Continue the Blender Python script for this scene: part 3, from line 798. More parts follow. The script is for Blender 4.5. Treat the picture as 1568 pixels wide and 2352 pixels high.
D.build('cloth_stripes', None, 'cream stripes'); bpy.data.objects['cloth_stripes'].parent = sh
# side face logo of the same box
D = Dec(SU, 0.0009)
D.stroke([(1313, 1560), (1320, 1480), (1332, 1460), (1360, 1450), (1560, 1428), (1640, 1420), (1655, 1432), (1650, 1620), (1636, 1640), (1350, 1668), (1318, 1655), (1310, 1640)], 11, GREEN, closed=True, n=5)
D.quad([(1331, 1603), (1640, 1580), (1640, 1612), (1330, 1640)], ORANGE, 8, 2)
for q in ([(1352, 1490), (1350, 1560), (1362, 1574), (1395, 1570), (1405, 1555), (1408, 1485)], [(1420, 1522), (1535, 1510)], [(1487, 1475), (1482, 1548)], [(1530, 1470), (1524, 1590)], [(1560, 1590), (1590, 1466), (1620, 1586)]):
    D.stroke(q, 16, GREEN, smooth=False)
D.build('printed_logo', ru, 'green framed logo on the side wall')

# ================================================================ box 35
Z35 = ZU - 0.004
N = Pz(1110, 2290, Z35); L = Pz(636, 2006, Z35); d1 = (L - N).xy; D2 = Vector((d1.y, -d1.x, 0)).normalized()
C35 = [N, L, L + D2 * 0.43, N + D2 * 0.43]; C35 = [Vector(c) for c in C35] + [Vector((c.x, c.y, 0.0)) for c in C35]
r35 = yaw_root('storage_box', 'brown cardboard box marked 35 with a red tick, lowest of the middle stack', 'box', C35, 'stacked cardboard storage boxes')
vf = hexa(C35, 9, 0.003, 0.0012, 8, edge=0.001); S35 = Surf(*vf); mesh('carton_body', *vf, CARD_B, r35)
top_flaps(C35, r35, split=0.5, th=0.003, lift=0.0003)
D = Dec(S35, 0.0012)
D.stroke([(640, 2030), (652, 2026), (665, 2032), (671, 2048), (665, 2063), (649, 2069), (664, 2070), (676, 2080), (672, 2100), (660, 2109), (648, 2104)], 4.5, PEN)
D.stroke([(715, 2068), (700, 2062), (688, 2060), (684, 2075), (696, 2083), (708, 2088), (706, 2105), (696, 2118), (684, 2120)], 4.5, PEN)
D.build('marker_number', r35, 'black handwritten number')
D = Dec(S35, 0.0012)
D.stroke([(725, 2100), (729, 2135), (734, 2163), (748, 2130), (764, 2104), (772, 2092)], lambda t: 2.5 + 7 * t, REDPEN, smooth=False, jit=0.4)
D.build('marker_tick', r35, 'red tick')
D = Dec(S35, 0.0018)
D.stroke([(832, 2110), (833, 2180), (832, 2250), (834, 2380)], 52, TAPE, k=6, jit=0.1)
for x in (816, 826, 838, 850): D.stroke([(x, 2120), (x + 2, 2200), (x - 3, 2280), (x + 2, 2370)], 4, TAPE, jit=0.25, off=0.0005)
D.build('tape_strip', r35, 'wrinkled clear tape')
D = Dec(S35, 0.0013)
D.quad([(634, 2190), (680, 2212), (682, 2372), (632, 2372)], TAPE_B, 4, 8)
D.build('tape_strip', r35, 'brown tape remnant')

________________

§ **EXERCISE GOAL**: Beginning at the first line above, repeat exactly until the line containing "D.build('printed_logo', ru, 'green", which is included.

§ **RESPONSE TO THIS EXERCISE**:
Continue the Blender Python script for this scene: part 3, from line 798. More parts follow. The script is for Blender 4.5. Treat the picture as 1568 pixels wide and 2352 pixels high.
D.build('cloth_stripes', None, 'cream stripes'); bpy.data.objects['cloth_stripes'].parent = sh
# side face logo of the same box
D = Dec(SU, 0.0009)
D.stroke([(1313, 1560), (1320, 1480), (1332, 1460), (1360, 1450), (1560, 1428), (1640, 1420), (1655, 1432), (1650, 1620), (1636, 1640), (1350, 1668), (1318, 1655), (1310, 1640)], 11, GREEN, closed=True, n=5)
D.quad([(1331, 1603), (1640, 1580), (1640, 1612), (1330, 1640)], ORANGE, 8, 2)
for q in ([(1352, 1490), (1350, 1560), (1362, 1574), (1395, 1570), (1405, 1555), (1408, 1485)], [(1420, 1522), (1535, 1510)], [(1487, 1475), (1482, 1548)], [(1530, 1470), (1524, 1590)], [(1560, 1590), (1590, 1466), (1620, 1586)]):
    D.stroke(q, 16, GREEN, smooth=False)
D.build('printed_logo', ru, 'green framed logo on the side wall')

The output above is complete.